On some evenings Jacqueline Kelm (The Joy of Appreciative Living) sits in her driveway with a drink, and greets passersby.  Niece Lorrie has chilli with her cul-de-sac neighbours every Hallowe’en night.  We have sudden street parties.  The last one was because our daughter Joy presented us with an anniversary bottle of sparkling pink fizz.  The “party” was so ridiculously unplanned that everyone (if not holidaying in Mexico) showed up.  That included Paul and Jan who had just moved in 2 days earlier.

It’s surprisingly easy to not-plan an impromptu party.  You put a tablecloth on a table in the street, plant your bott of fizzy to hold it down, plus a few beers discovered at the back of your garage, sit and wait.  People, chairs, drinks and crunchies soon appear.
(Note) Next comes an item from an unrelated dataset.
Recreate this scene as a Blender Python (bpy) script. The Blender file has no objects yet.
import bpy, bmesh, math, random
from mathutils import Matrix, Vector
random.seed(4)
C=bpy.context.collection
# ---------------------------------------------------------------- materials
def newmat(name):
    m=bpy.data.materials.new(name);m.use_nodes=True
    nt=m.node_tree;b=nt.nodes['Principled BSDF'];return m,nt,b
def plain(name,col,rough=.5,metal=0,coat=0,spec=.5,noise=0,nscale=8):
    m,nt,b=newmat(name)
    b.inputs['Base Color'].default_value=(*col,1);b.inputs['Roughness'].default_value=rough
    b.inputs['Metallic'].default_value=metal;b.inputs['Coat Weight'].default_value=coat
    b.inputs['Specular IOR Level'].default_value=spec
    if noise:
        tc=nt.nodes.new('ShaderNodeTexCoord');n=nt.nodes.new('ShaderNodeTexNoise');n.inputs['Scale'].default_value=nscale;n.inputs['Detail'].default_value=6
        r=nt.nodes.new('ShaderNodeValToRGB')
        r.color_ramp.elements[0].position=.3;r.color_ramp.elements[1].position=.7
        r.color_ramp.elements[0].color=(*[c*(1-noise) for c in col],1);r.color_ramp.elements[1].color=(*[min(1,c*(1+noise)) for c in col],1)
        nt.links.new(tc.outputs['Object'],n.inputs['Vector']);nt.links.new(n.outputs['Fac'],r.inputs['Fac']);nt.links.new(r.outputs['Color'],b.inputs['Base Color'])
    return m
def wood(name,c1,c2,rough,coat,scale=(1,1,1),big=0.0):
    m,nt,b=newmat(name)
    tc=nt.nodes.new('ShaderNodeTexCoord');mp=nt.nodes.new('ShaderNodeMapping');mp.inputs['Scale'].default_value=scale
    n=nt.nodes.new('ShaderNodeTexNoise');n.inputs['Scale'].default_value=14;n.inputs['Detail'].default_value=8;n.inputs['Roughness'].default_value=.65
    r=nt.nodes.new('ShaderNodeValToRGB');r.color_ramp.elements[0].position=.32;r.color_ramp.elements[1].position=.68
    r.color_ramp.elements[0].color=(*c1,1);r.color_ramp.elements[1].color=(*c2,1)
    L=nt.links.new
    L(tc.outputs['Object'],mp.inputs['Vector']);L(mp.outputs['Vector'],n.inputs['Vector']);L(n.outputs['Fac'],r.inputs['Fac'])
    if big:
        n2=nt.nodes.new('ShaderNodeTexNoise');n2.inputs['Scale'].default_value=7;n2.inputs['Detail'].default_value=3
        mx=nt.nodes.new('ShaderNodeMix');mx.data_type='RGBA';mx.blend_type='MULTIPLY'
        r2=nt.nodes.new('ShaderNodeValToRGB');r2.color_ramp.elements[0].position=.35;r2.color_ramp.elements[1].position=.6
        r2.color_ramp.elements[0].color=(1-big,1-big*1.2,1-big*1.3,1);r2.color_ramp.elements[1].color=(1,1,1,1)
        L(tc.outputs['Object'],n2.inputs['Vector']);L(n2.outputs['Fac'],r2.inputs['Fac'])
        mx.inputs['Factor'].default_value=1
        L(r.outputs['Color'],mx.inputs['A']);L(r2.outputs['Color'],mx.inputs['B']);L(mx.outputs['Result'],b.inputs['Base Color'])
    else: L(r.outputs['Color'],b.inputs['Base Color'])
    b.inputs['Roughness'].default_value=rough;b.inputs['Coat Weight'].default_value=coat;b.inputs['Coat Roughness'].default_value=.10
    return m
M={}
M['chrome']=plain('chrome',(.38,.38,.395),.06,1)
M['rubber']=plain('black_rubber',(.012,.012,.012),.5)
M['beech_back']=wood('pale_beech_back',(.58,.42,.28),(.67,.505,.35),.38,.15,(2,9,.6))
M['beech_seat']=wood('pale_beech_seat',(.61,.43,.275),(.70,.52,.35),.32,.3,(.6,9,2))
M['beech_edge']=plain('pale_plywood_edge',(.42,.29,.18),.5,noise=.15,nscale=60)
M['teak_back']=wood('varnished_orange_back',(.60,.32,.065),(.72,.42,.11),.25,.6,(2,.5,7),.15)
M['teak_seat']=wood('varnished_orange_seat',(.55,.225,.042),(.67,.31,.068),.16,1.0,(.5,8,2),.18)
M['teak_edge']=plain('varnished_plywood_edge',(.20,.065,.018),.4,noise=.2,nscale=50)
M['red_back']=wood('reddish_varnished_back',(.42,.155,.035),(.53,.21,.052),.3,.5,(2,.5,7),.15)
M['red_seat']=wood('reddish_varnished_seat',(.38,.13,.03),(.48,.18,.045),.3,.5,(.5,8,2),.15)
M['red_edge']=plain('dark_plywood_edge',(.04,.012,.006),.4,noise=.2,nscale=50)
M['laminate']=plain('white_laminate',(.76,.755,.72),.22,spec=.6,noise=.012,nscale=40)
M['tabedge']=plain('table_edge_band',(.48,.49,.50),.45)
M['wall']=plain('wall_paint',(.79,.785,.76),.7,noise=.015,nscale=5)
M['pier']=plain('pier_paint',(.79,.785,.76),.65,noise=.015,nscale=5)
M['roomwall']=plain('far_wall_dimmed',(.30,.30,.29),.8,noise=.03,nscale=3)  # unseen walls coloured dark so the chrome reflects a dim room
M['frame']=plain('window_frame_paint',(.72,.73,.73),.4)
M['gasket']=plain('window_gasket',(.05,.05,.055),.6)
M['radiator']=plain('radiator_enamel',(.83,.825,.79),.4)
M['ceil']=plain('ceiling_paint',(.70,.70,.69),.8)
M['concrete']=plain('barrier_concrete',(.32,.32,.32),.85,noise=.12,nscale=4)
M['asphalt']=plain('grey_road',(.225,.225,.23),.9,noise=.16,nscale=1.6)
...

The talk and laughter and playing children drift on through the summer evening until darkness falls, and candles are lit around 10.30.  Then we remember that tomorrow is Monday and it’s time to go home.  Sheer, utter, simple, wonderful bliss.

cheese straws

Cheese Straws to nibble on with drinks

I blush to confess it was some time after my marriage to an Englishman that I discovered that Cheddar was actually a place, not just a cheese.  Then it dawned on me that all the other English cheeses were place names, too.  Sometimes a brain is very slow to click.

For this recipe choose a good strong cheese whose taste will survive the oven’s blast.

Take a 500 gm  block [17 ounces] of  commercial puff pastry and roll it out into about  1/2 cm (a quarter inch) thick.  Sprinkle a hefty layer of grated cheese in the middle third of it.  Fold over the right hand flap, and sprinkle another hefty amount.  Fold over the left hand flap, turn the dough so that the folds are at top and bottom. Roll out into a strip again, and repeat process. Use lots of cheese – 500 (1 lb) gms, if you can.

When you can’t fit any more cheese in, roll out the pastry again.  Brush with beaten egg.  Cut in strips with a pizza cutter.  You may find that the passionate little suckers curl lovingly around the cutter wheel, but break up that romance, and lay them out in roasting pans lined with baking paper, about ½ inch apart.  Bake in a moderately hot oven (like 375 degrees) 15 to 20 minutes, depending how thin they are.  Serve warm.  Always. Yield: 3 roasting pans [or cookie sheets] worth.


  • Add snipped chives with the grated cheese.
  • Sprinkle sesame seeds or poppy seeds on the egg-coated pastry before cutting.
  • Spread the teensiest bit of wholegrain mustard on the pastry before sprinkling on the cheese.
  • Add thin strips of parma ham to the flaps before adding the cheese.


1 comment

  1. So lovely! I want you to post a blog about your toasted cheese and onion canapés too. Long may the street party thrive!